Banlieue
Les autorités françaises tentent de se mobiliser face à une forte recrudescence de la violence, préoccupante à quelques mois des élections présidentielle et législatives, et illustrée par un triple meurtre commis en plein jour à Paris.
Les ministres socialistes de l'Intérieur Daniel Vaillant et de la Justice Marylise Lebranchu ont réuni jeudi à Paris les quelque 400 préfets et procureurs de toute la France, pour la première fois de l'histoire de la 5e République fondée en 1958 par le général de Gaulle.
Les préfets, représentants de l'Etat à compétence interministérielle, et les procureurs, sont appelés à dépasser leurs divergences et à coordonner leur action au service de «la lutte contre toutes les formes de violence » ainsi que «les trafics locaux et la délinquance organisée ».

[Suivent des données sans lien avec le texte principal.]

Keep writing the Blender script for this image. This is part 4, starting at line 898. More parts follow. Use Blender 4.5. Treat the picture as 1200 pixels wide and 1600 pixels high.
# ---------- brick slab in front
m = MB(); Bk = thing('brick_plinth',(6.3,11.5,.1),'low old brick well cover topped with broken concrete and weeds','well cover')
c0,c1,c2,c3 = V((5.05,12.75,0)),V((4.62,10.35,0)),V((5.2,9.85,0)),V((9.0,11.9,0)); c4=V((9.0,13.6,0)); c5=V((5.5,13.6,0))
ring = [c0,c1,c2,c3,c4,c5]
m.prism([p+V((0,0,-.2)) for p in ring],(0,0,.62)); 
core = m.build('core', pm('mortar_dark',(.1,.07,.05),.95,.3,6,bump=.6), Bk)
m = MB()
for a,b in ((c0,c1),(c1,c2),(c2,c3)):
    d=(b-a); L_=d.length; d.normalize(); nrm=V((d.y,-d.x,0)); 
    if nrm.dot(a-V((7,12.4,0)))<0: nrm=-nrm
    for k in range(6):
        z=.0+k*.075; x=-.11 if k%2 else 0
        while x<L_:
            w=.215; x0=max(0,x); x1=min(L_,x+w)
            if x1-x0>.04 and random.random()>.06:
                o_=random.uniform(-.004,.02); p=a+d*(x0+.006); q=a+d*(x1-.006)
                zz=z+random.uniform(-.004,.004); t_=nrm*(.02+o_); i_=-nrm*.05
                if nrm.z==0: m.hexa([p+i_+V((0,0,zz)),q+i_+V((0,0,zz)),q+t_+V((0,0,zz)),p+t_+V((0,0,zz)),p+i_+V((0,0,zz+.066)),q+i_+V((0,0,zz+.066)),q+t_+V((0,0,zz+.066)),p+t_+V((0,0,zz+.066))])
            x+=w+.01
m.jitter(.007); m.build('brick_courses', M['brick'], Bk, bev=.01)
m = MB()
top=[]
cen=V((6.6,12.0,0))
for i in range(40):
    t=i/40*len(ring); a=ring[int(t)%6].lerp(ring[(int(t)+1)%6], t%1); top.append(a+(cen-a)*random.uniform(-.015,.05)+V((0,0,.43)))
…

M. Vaillant et Mme Lebranchu ont multiplié les interventions dans la presse écrite et audiovisuelle pour défendre la performance du gouvernement du socialiste Lionel Jospin, accusé par le président conservateur Jacques Chirac de manquer de «volonté politique » en matière de lutte contre la délinquance.
«Il ne faut pas faire de l'insécurité un fond de commerce électoral », ont-ils averti de concert, alors que les chiffres officiels font état d'une hausse de près de 10% de la délinquance depuis le début de l'année, voire plus de 60% dans certaines banlieues sensibles de Paris.
Ironie du sort, cette flambée a été illustrée la veille même de la réunion par un triple meutre commis en plein jour à Paris, dans le XVIIIe arrondissement, bastion de M. Vaillant qui en fut le maire.
Apparemment perpétré par un déséquilibré, Abdelkrim K., un Français de 38 ans, ce crime ne s'en inscrit pas moins dans la spirale de criminalité, de plus en plus juvénile et violente, qui explose en région parisienne, avec des braquages quasi quotidiens, parfois meurtriers.
Ces crimes sont facilités par un trafic d'armes de guerre provenant d'Europe de l'Est, alimenté par les mafias des Balkans, à des prix qui les rendent accessibles aux petits délinquants: moins de 150 euros pour une Kalachnikov AK47.
Un véritable arsenal a ainsi été saisi au début du mois à Béziers, dans le sud de la France, après qu'un jeune homme, armé d'un lance-roquette et d'un fusil d'assaut, eut tué un reponsable local. Des découvertes semblables ont été faites fortuitement en banlieue de Lyon (centre-est).
Mercredi, un fusil d'assaut kalachnikov ainsi que des munitions ont été saisis à Nanterre, la cinquième grosse prise réalisée depuis quatre mois dans cette banlieue sensible de Paris.
Selon le ministère de l'Intérieur, en 2000, «près de 8.500 armes à feu, dont 26 lance-roquettes et une cinquantaine de fusils d'assaut de type Kalachnikov » ont été saisis en France.
M. Vaillant a appelé les partenaires de Schengen à renforcer la vigilance aux frontières extérieures de la communauté.
Les policiers, débordés et démunis, s'en prennent à la justice.
Mercredi, deux syndicats d'officiers de police ont dénoncé la «lourdeur du nouveau formalisme procédural » de la loi sur la présomption d'innocence, en vigueur depuis le 1er janvier, accusée de «généraliser l'impunité, terreau de l'insécurité ».
Face à l'ampleur du problème, plusieurs voix mettent en doute l'efficacité de la réunion hautement médiatisée de jeudi.
Le président du Mouvement des citoyens (MDC), Georges Sarre, pourtant membre de la majorité, a estimé qu'elle «relevait uniquement de la communication » alors que pour le quotidien conservateur Le Figaro «le gouvernement palabre ». Libération (gauche) souligne que, procédant de «trop profonds dysfonctionnements», le phénomène ne saurait «être jugulé en quelques mois ».